Resolution 10 – Employee Share Plans Resolution – Newco 2016 Sharesave Plan

THAT, conditional upon the passing of Resolution 1 (Scheme of Arrangement Resolution) and subject to the Scheme becoming effective, the rules of the Newco 2016 Sharesave Plan (the "Newco Sharesave"), the main features of which are summarised in paragraph 7 of Part VIII "Additional Information—ICAP" of the Circular and produced in draft to this meeting and, for the purposes of identification initialled by the Chairman be and are hereby approved.

Resolution 11 – Employee Share Plans Resolution – Authority to Modify Employee Share Plans

THAT, the directors of Newco, or a duly authorised committee of them, be and are hereby authorised to make such modifications to each of the Newco PSP, the Newco LTIP, the Newco DSBP, the Newco UCSOP and the Newco Sharesave as they may consider appropriate to take account of the requirements of best practice and for the implementation of the Newco PSP, the Newco LTIP, the Newco DSBP, the Newco UCSOP and the Newco Sharesave (including, in relation to the Newco Sharesave, making any amendments required in order to satisfy the requirements of Schedule 3 to the Income Tax (Earnings and Pensions) Act 2003) and to adopt the Newco PSP, the Newco LTIP, the Newco DSBP, the Newco UCSOP and the Newco Sharesave as so modified and to do all such other acts and things as they may consider appropriate to implement the Newco PSP, the Newco LTIP, the Newco DSBP, the Newco UCSOP and the Newco Sharesave.
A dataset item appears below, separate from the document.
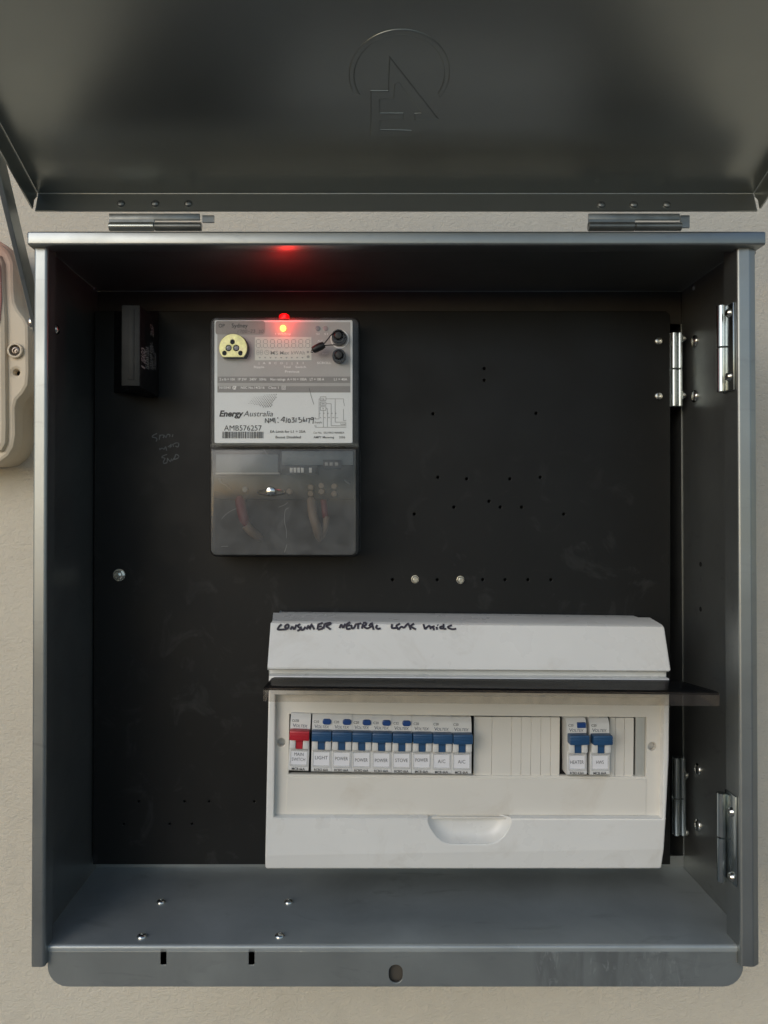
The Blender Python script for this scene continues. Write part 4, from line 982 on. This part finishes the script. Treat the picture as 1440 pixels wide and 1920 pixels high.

Resolution 12 – Employee Share Plans Resolution – Authority to Establish Further Employee Share Plans

THAT, the directors of Newco, or a duly authorised committee of them, be and are hereby authorised to establish further plans based on the Newco PSP, the Newco LTIP, the Newco DSBP, the Newco UCSOP and/or the Newco Sharesave but modified to take account of local tax, exchange control or securities laws in overseas territories, provided that any shares made available under such further plans are treated as counting against the limits on individual or overall participation in the Newco PSP, the Newco LTIP, the Newco DSBP, the Newco UCSOP and/or the Newco Sharesave.